What have you been doing for the past FIVE YEARS?

You're not wasting my time, you're wasting yours.
"Wer alles kann, macht nichts richtig"

Artix USE="runit openrc slim openbox lxde gtk2 qt4 qt5 qt6 conky
-gtk3 -gtk4 -adwaita{cursors,themes,icons,fonts} -gnome3 -kde -plasma -wayland "

Re: Is there a pacman -update-to-stable command?

Reply #8
It is not debian, there is no stable branch.  Stable on debian usually means, FWIW, outdated.

I commonly have troubles with updates, especially on Sunday night for some reason.  With a little patience, things generally resolve by the next day, and if not I post or check on irc.  I have never had a situation, such as I have have with umbuntu AND suse AND fedora, where the system is either not upgradable ***at all***, which really sucks and then requires a complete rebuild, or the system totally breaks on the update requiring a rebuild just as the path of least resistance.

If I felt as you do, I would find a stable configuration and not update... and wash my hands of the problem.  Most new software sucks anyway... see the gimp for example.  That is effectually what a stable branch is anyway...minus some security patches.

There is no perfect computer system.  I have WIndows 98 working in the office on an old Pentium II .  That is stable.

Reuvain

Re: Is there a pacman -update-to-stable command?

Reply #9
Sometimes if I get breakage after an update I fix it straight away.

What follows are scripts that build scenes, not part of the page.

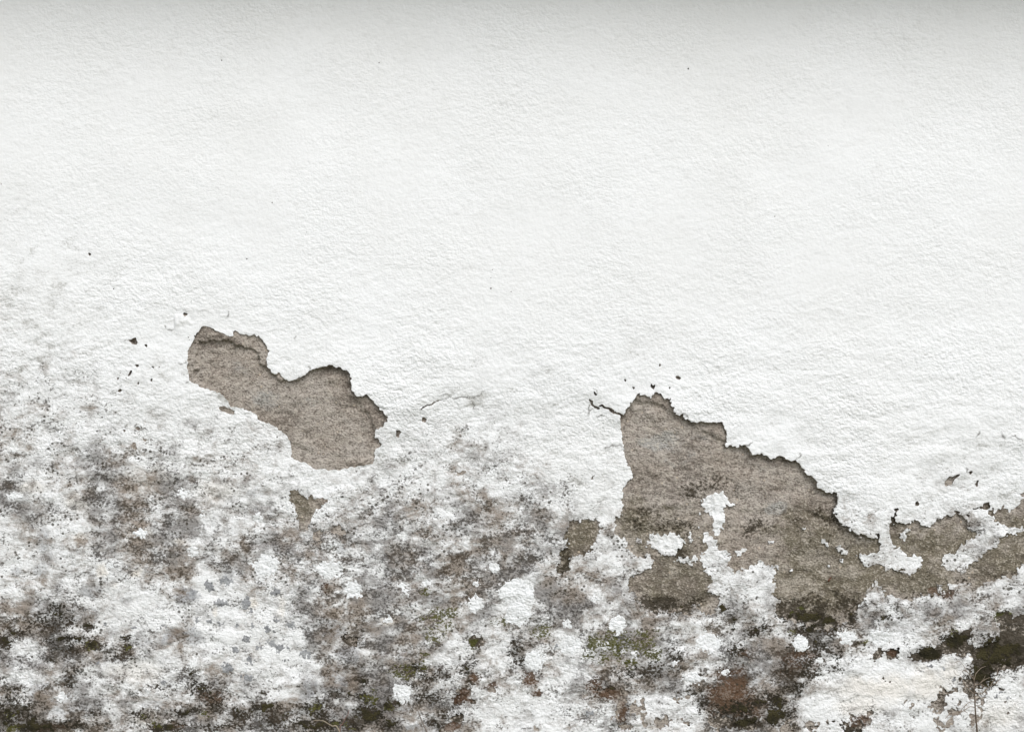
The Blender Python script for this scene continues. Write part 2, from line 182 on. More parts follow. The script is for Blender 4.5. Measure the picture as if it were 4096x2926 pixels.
GREY = el(a2, q, (790,120,110,70,.65), (1110,190,60,50,.45), (1650,160,110,85,.8), (1560,500,160,75,.75), (1480,540,100,50,.7), (1700,520,100,110,.65), (980,490,70,60,.35), (1240,500,45,45,.5), (650,970,140,120,.5), (350,1000,150,110,.4), (700,1130,150,100,.45), (500,1150,210,110,.4), (700,320,150,80,.42), (1300,860,50,40,.3), (820,330,70,90,.4), (330,250,200,120,.3), (1250,580,120,50,.45), (1380,600,80,40,.4), (1340,1130,120,50,.3)) \
  + el(a1, q, (370,1030,60,130,.5), (880,930,70,80,.4), (960,1130,50,40,.4), (1580,1110,28,28,.6), (2020,1340,60,40,.6), (1300,1310,50,40,.4), (1830,1190,50,40,.4), (400,1200,60,80,.4), (140,1310,60,40,.4), (330,1310,100,60,.4), (800,760,60,50,.35), (2230,620,50,50,.4), (2250,800,40,60,.5), (120,700,160,100,.3)) \
  + el(b2, q, (660,470,130,120,.65), (830,680,130,100,.85), (980,430,100,60,.5), (470,990,95,95,.9), (800,950,130,90,.9), (640,980,120,50,.6), (1110,1040,115,110,.92), (1110,1200,120,160,.92), (1320,1130,75,100,.7), (1610,610,90,60,.45), (1330,690,100,90,.5), (1600,190,170,70,.45), (1380,1335,90,40,.7), (180,1210,80,70,.6), (640,380,90,70,.5), (1940,330,60,40,.4), (760,820,160,60,.35), (1780,740,40,40,.3), (700,870,160,50,.45)) \
  + el(b1, q, (560,980,60,50,.5), (120,1050,80,50,.3), (770,1080,70,80,.45), (40,600,90,60,.3), (1180,850,40,60,.3), (1650,980,60,40,.3), (1560,1320,200,60,.35)) \
  + el(c2, q, (2230,760,90,80,.55), (2180,900,70,100,.55), (1840,610,60,50,.5), (690,1200,60,30,.4), (1350,820,200,90,.3), (520,230,200,100,.3)) + el(d2_, 1.2637, (840,180,100,60,.35), (780,412,80,20,.6), (100,420,100,80,.3), (690,240,60,60,.25), (940,180,60,60,.3))
CREAM = el(a1, q, (1580,1050,60,40,.8), (1200,1330,60,40,.8), (700,700,140,90,.5), (250,560,150,60,.5), (800,580,60,50,.5), (1230,960,110,90,.6), (1200,1000,100,60,.4), (700,1020,80,60,.6), (900,1300,50,60,.7), (1900,600,200,120,.35), (1400,460,140,90,.35), (1250,520,200,140,.3)) + el(b2, q, (1180,370,70,60,.9), (220,260,40,120,.5), (700,310,70,50,.6), (980,200,90,80,.5)) + el(d2_, 1.2637, (560,560,260,80,.6), (800,540,130,90,.55), (470,650,150,60,.5), (930,480,60,70,.5), (1180,700,150,80,.35)) + el(a2, q, (2240,230,40,50,.8), (1180,830,300,100,.35), (1000,60,60,40,.4), (1350,1250,260,70,.4), (1900,300,30,50,.6)) + el(c2, q, (480,400,70,40,.5), (1250,1330,60,20,.4))
FAINT = [(150, 1300, 330, 420, .55), (260, 1120, 260, 240, .35), (60, 900, 160, 200, .3), (640, 1560, 220, 90, .35), (1900, 1600, 160, 60, .8), (880, 1585, 110, 55, 1.0), (1430, 1880, 190, 40, .75), (1360, 1900, 90, 22, 1.0), (2480, 1850, 70, 34, .8), (2160, 1620, 140, 50, .45), (2050, 1480, 300, 120, .25), (2520, 1430, 180, 60, .35), (3980, 1800, 130, 60, .45), (4030, 1990, 120, 70, .5), (650, 1500, 180, 120, .3), (560, 1730, 200, 100, .35), (500, 1550, 140, 160, .3), (1900, 1780, 300, 80, .35), (1600, 1820, 200, 60, .4), (2350, 1920, 160, 60, .4), (2400, 1950, 90, 40, .4), (1150, 1820, 120, 60, .3), (3870, 1870, 160, 60, .3), (2600, 1330, 220, 70, .25)]  # greyish wrinkled zones: faint dirt plus wrinkle shading put into the colour
DAMP = [(3250, 2130, 250, 150, .6), (2650, 2150, 250, 130, .55), (3600, 2250, 420, 150, .8), (4000, 2200, 300, 200, .8), (2700, 2330, 250, 110, .8), (3300, 2330, 320, 140, .9), (1180, 2010, 120, 120, .7), (2320, 2200, 130, 170, .95), (2550, 2080, 90, 120, .5), (3600, 2050, 120, 120, .5)]
DARKM = [(3250, 2450, 260, 70, .95), (3380, 2440, 120, 80, .8), (2680, 2420, 160, 45, .75), (2740, 2170, 60, 130, .55), (3950, 2560, 420, 260, 1.3), (3700, 2600, 200, 120, 1.3), (3530, 2620, 140, 50, 1.1), (3980, 2700, 140, 90, 1.0), (2960, 2890, 200, 50, 1.0), (1400, 2560, 60, 40, 1.1), (1910, 2565, 60, 50, .9), (3190, 2110, 150, 60, .3), (3060, 2120, 120, 50, .35), (2840, 1960, 130, 70, .3), (2570, 2080, 120, 60, .4), (3340, 2060, 90, 80, .35), (2260, 2270, 60, 80, .6), (1830, 2770, 100, 120, .9), (1860, 2890, 80, 80, .7), (3300, 2200, 120, 50, .3), (3700, 2330, 160, 40, .35), (2510, 2300, 50, 50, .3), (2850, 2420, 80, 70, .4), (3450, 2900, 150, 60, .8), (2500, 2780, 80, 80, .6), (3160, 2900, 120, 40, .7)]
PALE = [(1060, 1600, 110, 60, .8), (950, 1470, 90, 40, .5), (1290, 1600, 120, 70, .6), (2640, 1760, 130, 60, .9), (2780, 1740, 110, 60, .6), (2720, 1810, 110, 50, .7), (2690, 1850, 70, 40, .6), (3110, 2030, 90, 40, .9), (3180, 2040, 60, 40, .6), (3060, 1870, 110, 40, .5), (3120, 1900, 60, 40, .5), (1490, 1830, 60, 50, .4), (2560, 1960, 60, 40, .4), (1250, 1500, 70, 60, .4)]
CHIPS = el(d2_, 1.2637, (700,640,60,40,.55), (780,660,90,90,.35), (900,640,110,110,.55), (1060,600,90,90,.75), (1160,560,60,60,.65), (330,740,300,40,.7), (480,690,90,40,.55), (890,740,90,50,.7), (1060,720,60,60,.6), (1230,600,60,80,.4), (950,520,50,30,.5), (600,500,200,60,.25), (780,460,80,30,.35)) + el(c2, q, (1350,1290,330,90,.62), (980,1200,90,130,.72), (1180,1150,150,90,.6), (900,1290,90,60,.6), (1500,1340,200,40,.45), (700,1180,90,60,.4), (1500,1060,120,40,.6), (860,1040,120,60,.55), (150,930,130,110,.5), (200,1330,120,40,.5), (2250,1290,60,70,.7)) + el(b2, q, (1700,1320,150,60,.66), (1890,1090,70,50,.6), (2050,980,160,40,.5), (1900,930,90,90,.5), (1520,1330,90,40,.4))
PITS = [(1170, 850, 170, 140, .6), (1950, 1130, 260, 120, .5), (2400, 1150, 200, 120, .55), (2100, 1200, 300, 160, .3), (700, 1350, 400, 160, .45), (520, 1500, 260, 260, .5), (2450, 1450, 250, 90, .4), (1800, 1500, 160, 100, .4), (1560, 1700, 160, 90, .5), (1400, 1350, 300, 120, .2)]

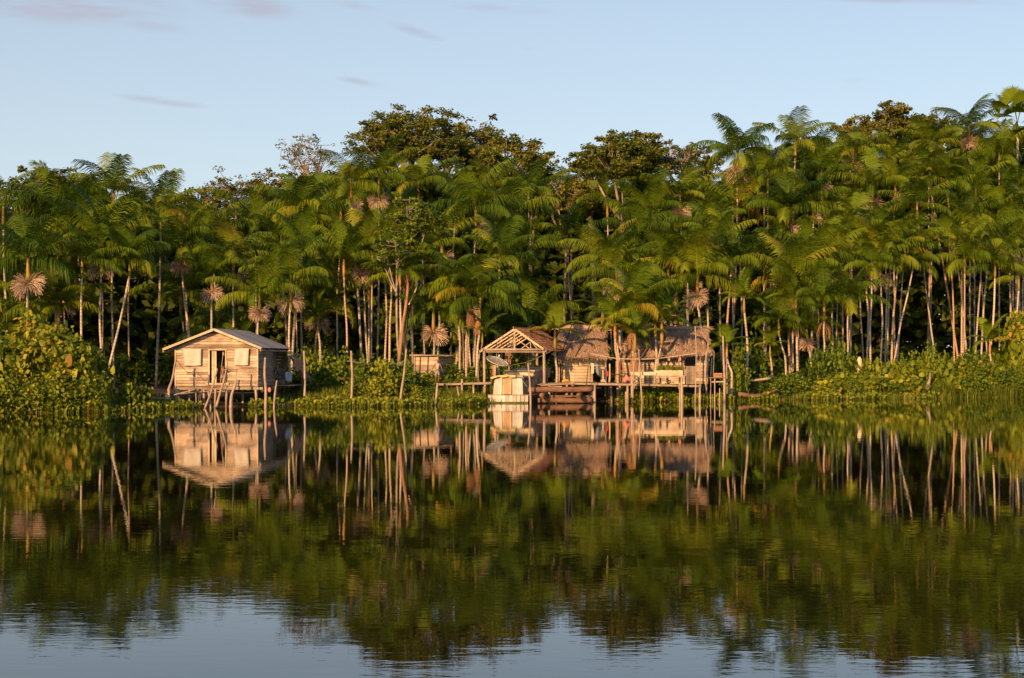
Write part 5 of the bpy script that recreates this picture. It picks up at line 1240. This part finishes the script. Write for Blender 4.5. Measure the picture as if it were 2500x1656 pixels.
# ------------------------------------------------------------------ people
def person(name, J, k, label, shirt=None, shorts=None, long_hair=False, root_pt=None, face=Vector((0,-1,0)), skin='skin'):
    """J: joints in world space; k: body scale (1 = adult). One skinned body; clothes and hair are its children"""
    root_pt = root_pt or (J['fl']+J['fr'])/2
    def skinmesh(nm, nodes, edges, mat, sub=2, parent=None, rootkey=None):
        bm = bmesh.new(); lay = bm.verts.layers.skin.verify(); vs = {}
        for kk, (p, r) in nodes.items():
            v = bm.verts.new(p-root_pt); v[lay].radius = (r, r); vs[kk] = v
        for a, b in edges: bm.edges.new((vs[a], vs[b]))
        if rootkey: vs[rootkey][lay].use_root = True
        me = bpy.data.meshes.new(nm); bm.to_mesh(me); bm.free(); me.materials.append(M[mat]); o = bpy.data.objects.new(nm, me); COL.objects.link(o)
        a = me.attributes.new('tint', 'FLOAT', 'POINT'); a.data.foreach_set('value', [.5]*len(me.vertices))
        s = o.modifiers.new('Skin', 'SKIN'); s.use_smooth_shade = True; s.branch_smoothing = .6; q = o.modifiers.new('Subsurf', 'SUBSURF'); q.levels = 1; q.render_levels = 2
        if parent: o.parent = parent
        else: o.location = root_pt
        return o
    up = (J['neck']-J['hip']).normalized(); f = face.normalized()
    N = {'hip':(J['hip'],.105*k),'belly':(J['hip'].lerp(J['neck'],.4),.10*k),'chest':(J['hip'].lerp(J['neck'],.78),.125*k),'neck':(J['neck']+up*.02*k,.052*k),'jaw':(J['head']-Vector((0,0,.05*k))+f*.012*k,.068*k),'skull':(J['head']+Vector((0,0,.035*k)),.092*k),'nose':(J['head']+f*.105*k-Vector((0,0,.01*k)),.014*k)}
    E = [('hip','belly'),('belly','chest'),('chest','neck'),('neck','jaw'),('jaw','skull'),('jaw','nose')]
    for s in 'lr':
        N['sh'+s] = (J['sh'+s],.052*k); N['el'+s] = (J['el'+s],.038*k); N['wr'+s] = (J['wr'+s],.026*k); E += [('chest','sh'+s),('sh'+s,'el'+s),('el'+s,'wr'+s)]
        d = (J['wr'+s]-J['el'+s]).normalized(); sd = d.cross(f); sd = sd.normalized() if sd.length > .1 else d.cross(Vector((0,0,1))).normalized()
        pm = J['wr'+s]+d*.06*k; N['pm'+s] = (pm,.024*k); E.append(('wr'+s,'pm'+s))
        for i, (off, ln) in enumerate(((-.026,.065),(-.009,.08),(.009,.075),(.026,.058))):
            a = pm+d*.035*k+f*off*k; b = a+d*ln*.5*k+sd*.006*k; c = b+d*ln*.5*k+sd*.018*k
            N[f'f{s}{i}a'] = (a,.0085*k); N[f'f{s}{i}b'] = (b,.0078*k); N[f'f{s}{i}c'] = (c,.0065*k); E += [('pm'+s,f'f{s}{i}a'),(f'f{s}{i}a',f'f{s}{i}b'),(f'f{s}{i}b',f'f{s}{i}c')]
        t1 = pm+f*.034*k+d*.01*k; N['th'+s] = (t1,.010*k); N['tt'+s] = (t1+f*.012*k+d*.04*k,.008*k); E += [('pm'+s,'th'+s),('th'+s,'tt'+s)]
        N['lg'+s] = (J['lg'+s],.085*k); N['kn'+s] = (J['kn'+s],.058*k); N['cf'+s] = (J['kn'+s].lerp(J['f'+s],.35),.055*k); N['an'+s] = (J['f'+s]+Vector((0,0,.05*k)),.034*k)
        fd = J.get('toe'+s, J['f'+s]+f*.15*k); N['to'+s] = (fd+Vector((0,0,.02*k)),.030*k); E += [('hip','lg'+s),('lg'+s,'kn'+s),('kn'+s,'cf'+s),('cf'+s,'an'+s),('an'+s,'to'+s)]
    body = skinmesh(name, N, E, skin, rootkey='hip'); tag(body, label, 'person')
    hN = {'a':(J['head']+Vector((0,0,.075*k))-f*.02*k,.088*k),'b':(J['head']+Vector((0,0,.02*k))-f*.055*k,.080*k)}; hE = [('a','b')]
    if long_hair: hN['c'] = (J['neck']-f*.05*k+Vector((0,0,.0)),.06*k); hE.append(('b','c'))
    skinmesh('hair', hN, hE, 'hair', parent=body)
    side = f.cross(Vector((0,0,1))).normalized(); m = MB()
    for sg in (-1, 1): c = J['head']+f*.088*k+side*sg*.034*k+Vector((0,0,.012*k)); m.tube([c-f*.004*k, c+f*.006*k], [.011*k,.008*k], 8)
    e = m.build('eyes', 'rubber', body)
    for sg in (-1, 1):
        m = MB(); c = J['head']+side*sg*.09*k; m.tube([c-Vector((0,0,.03*k)), c+side*sg*.012*k, c+Vector((0,0,.03*k))], [.008*k,.017*k,.01*k], 6); m.build('ear', skin, body)
    if shirt:
        S = {'h':(J['hip']+up*.01,.118*k),'b':(J['hip'].lerp(J['neck'],.4),.115*k),'c':(J['hip'].lerp(J['neck'],.76),.14*k),'n':(J['hip'].lerp(J['neck'],.93),.10*k)}; SE = [('h','b'),('b','c'),('c','n')]
        for s in 'lr': S['s'+s] = (J['sh'+s]*1.0,.062*k); SE.append(('c','s'+s))
        skinmesh('shirt', S, SE, shirt, parent=body, rootkey='h')
    if shorts:
        S = {'w':(J['hip']+up*.03*k,.122*k),'h':(J['hip']-up*.03*k,.120*k)}; SE = [('w','h')]
        for s in 'lr': S['l'+s] = (J['lg'+s]+Vector((0,0,-.02*k)),.10*k); S['k'+s] = (J['lg'+s].lerp(J['kn'+s],.75),.088*k); SE += [('h','l'+s),('l'+s,'k'+s)]
        skinmesh('shorts', S, SE, shorts, parent=body, rootkey='h')
    return body
def at(px, py, Y, dy=0): p = W(px, py, Y); p.y += dy; return p
Yb = 85.55
person('person', {'head':at(1068.3,879.5,Yb),'neck':at(1068.6,886,Yb),'hip':at(1068,905,Yb),'shl':at(1062.5,888.5,Yb),'shr':at(1074.5,888.5,Yb),'ell':at(1057.5,897.5,Yb),'elr':at(1077.5,897.5,Yb),'wrl':at(1053.8,905,Yb,-.05),'wrr':at(1080,905,Yb,.05),
    'lgl':at(1065.3,908,Yb),'lgr':at(1071,908,Yb),'knl':at(1064.5,920,Yb,-.02),'knr':at(1071.3,920,Yb,.06),'fl':at(1063.5,934.8,Yb,-.05),'fr':at(1070,934.6,Yb,.16)}, .86,
    'boy seen from behind in white vest and pale shorts walking by the plank shed', 'cloth_white', 'cloth_blue', face=Vector((.15,1,0)))
Yc = 75.72
person('person', {'head':at(545,895,Yc),'neck':at(545,899.5,Yc),'hip':at(543.5,914,Yc),'shl':at(541,902,Yc),'shr':at(548.5,902,Yc),'ell':at(539.8,908,Yc),'elr':at(550,907.5,Yc),'wrl':at(541.5,913,Yc,-.08),'wrr':at(551,901.5,Yc,-.1),
    'lgl':at(541.8,916,Yc),'lgr':at(545.6,916,Yc),'knl':at(540.5,925,Yc,-.02),'knr':at(544.8,925,Yc),'fl':at(539.2,935.5,Yc),'fr':at(543.5,935.5,Yc)}, .62,
    'small shirtless child standing in the open house doorway behind a stake', None, 'cloth_blue')
Yp = 79.3
person('person', {'head':at(676,895,Yp),'neck':at(678.5,900.5,Yp),'hip':at(683.5,921,Yp,.1),'shl':at(674.5,903,Yp,-.1),'shr':at(682.5,903,Yp,.1),'ell':at(672.5,913,Yp,-.2),'elr':at(680.5,914,Yp,.1),'wrl':at(667.5,919,Yp,-.3),'wrr':at(673.5,921,Yp,-.1),
    'lgl':at(681.5,924,Yp,0),'lgr':at(684.5,924,Yp,.18),'knl':at(670,922.5,Yp,-.2),'knr':at(672.5,924,Yp,.1),'fl':at(668,937.5,Yp,-.2),'fr':at(671,938.5,Yp,.1)}, .92,
    'person sitting at the rear porch of the wooden house leaning forward', 'cloth_dark', 'cloth_dark', face=Vector((-1,-.5,-.15)))
m = MB(); m.obox(at(684,931,Yp,.1), (.22,0,0), (0,.16,0), (0,0,.02), .4)
for sx in (-1,1): m.obox(at(684,935,Yp,.1)+Vector((sx*.17,0,0)), (.02,0,0), (0,.14,0), (0,0,.09), .4)
root = empty('low_stool', at(684,939,Yp,.1), 'low wooden stool under the person at the rear porch', 'stool')
m.build('seat', 'plank_grey', root)

# ------------------------------------------------------------------ labels of palms and shrubs
ZONES = [(-9999,125,'over the leafy thicket at far left'),(125,210,'over the right half of the left thicket'),(210,300,'in the clump between thicket and wooden house'),(300,395,'beside the dark gap left of the wooden house'),
 (395,470,'behind the left slope of the house gable'),(470,540,'behind the peak of the house gable'),(540,615,'behind the grey metal house roof'),(615,680,'behind the rear end of the metal roof'),(680,770,'over the garden right of the wooden house'),
 (770,845,'above the left end of the rope rail'),(845,915,'above the middle of the rope rail'),(915,990,'above the plank shed roof'),(990,1065,'just right of the plank shed'),(1065,1130,'left of the open pavilion'),
 (1130,1200,'over the left slope of the pavilion'),(1200,1275,'over the right slope of the pavilion'),(1275,1345,'over the left end of the left hut'),(1345,1410,'over the right end of the left hut'),(1410,1475,'over the gap between the thatched huts'),
 (1475,1545,'over the left end of the right hut'),(1545,1610,'over the middle of the right hut'),(1610,1665,'over the right end of the right hut'),(1665,1740,'right of the huts beside the tall poles'),(1740,1815,'over the pale log on the right bank'),
 (1815,1875,'over the short bank palms'),(1875,1945,'just right of the short bank palms'),(1945,2005,'left of the fan of pale trunks'),(2005,2070,'over the fan of pale trunks'),(2070,2130,'right of the fan of pale trunks'),
 (2130,2190,'beside the lone leaning trunk'),(2190,2240,'over the left of the bare trunk row'),(2240,2290,'over the middle of the bare trunk row'),(2290,2340,'over the right of the bare trunk row'),(2340,9999,'at the far right end of the grove')]
ORD = ['tallest','second tallest','third tallest','fourth tallest','fifth tallest','sixth tallest','seventh tallest','eighth tallest','ninth tallest','tenth tallest','eleventh tallest','twelfth tallest','thirteenth tallest','fourteenth tallest','fifteenth tallest','sixteenth tallest','seventeenth tallest','eighteenth tallest','nineteenth tallest','twentieth tallest']
def label_palms():
    for a, b, where in ZONES:
        ps = sorted([p for p in PALMS if a <= p['cx'] < b and p['kind'] not in ('young','fan','under')], key=lambda p: p['cy'])
        for i, p in enumerate(ps):
            what = 'palm with cream seed tassels' if p['tas'] else ('palm with hanging brown fronds' if p['dead'] else 'slim green palm')
            tag(p['o'], f"{ORD[min(i,19)]} palm {where}" + (', cream seed tassels' if p['tas'] else (', brown dead fronds' if p['dead'] else ', no seed tassels')), 'palm', 'slender palms of the riverside grove')
        ps = sorted([p for p in PALMS if a <= p['cx'] < b and p['kind'] in ('young','under')], key=lambda p: p['cy'])
        for i, p in enumerate(ps):
            tag(p['o'], f"{('','lower ','lowest ')[min(i,2)]}short young palm with feathery upright fronds {where}", 'palm', 'young palms at the foot of the grove')
    for p in PALMS:
        if p['kind'] == 'fan': tag(p['o'], 'tall fan palm with round spiky leaves at the top right of the grove', 'palm')
label_palms()
NTH = ['leftmost','second from left','third from left','fourth from left','fifth from left','sixth from left','seventh from left','eighth from left','ninth from left','tenth from left','eleventh from left','twelfth from left']
def label_shrubs():
    Z = [(-9999,250,'in the thicket on the left bank'),(250,400,'between the left thicket and the wooden house'),(400,730,'behind and beside the wooden house'),(730,860,'on the bank left of the big garden bush'),(860,1040,'between the stakes and the plank shed'),
         (1040,1200,'near the walkway left of the pavilion'),(1200,1400,'behind the boat and left hut'),(1400,1640,'by the dock and right hut'),(1640,1800,'right of the right hut'),(1800,1960,'on the right bank below the short palms'),
         (1960,2110,'on the right bank below the fan of trunks'),(2110,2240,'on the right bank near the pale stump'),(2240,9999,'on the far right bank above the reeds')]
    look = {'broad':'big-leaved', 'tall':'tall big-leaved', 'fine':'bright fine-leaved', 'green':'dark fine-leaved'}
    for a, b, where in Z:
        for sh in (None, 'shade'):
            for k in look:
                ss = sorted([s for s in SHRUBS if a <= s['d'] < b and s['kind'] == k and s['desc'] == sh], key=lambda s: s['d'])
                for i, s in enumerate(ss):
                    pos = 'only one' if len(ss) == 1 else NTH[min(i,11)]
                    tag(s['o'], f"{look[k]} {'shaded ' if sh else ''}shrub {where}" + ('' if len(ss) == 1 else f", {NTH[min(i,11)]}"), 'shrub', 'shaded undergrowth shrubs' if sh else 'shrubs along the bank')
label_shrubs()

But if I can't be arsed, or I'm struggling to, I just rsync last nights incremental backup over the rootfs.
To me this is key:
Have some way to revert an update. There are a few ways but I choose rsnapshot along with rsnapshot-timestamp.

 

Re: Is there a pacman -update-to-stable command?

Reply #10

Once a month, every few months, daily? These can play a roll in what you can/will see.
Once every six months or so.


Well now, that's your problem... You might want to consider at the very, very least, once a month.
The more often, the better. I personally think once a week is good (albeit, I update daily) - YMMV.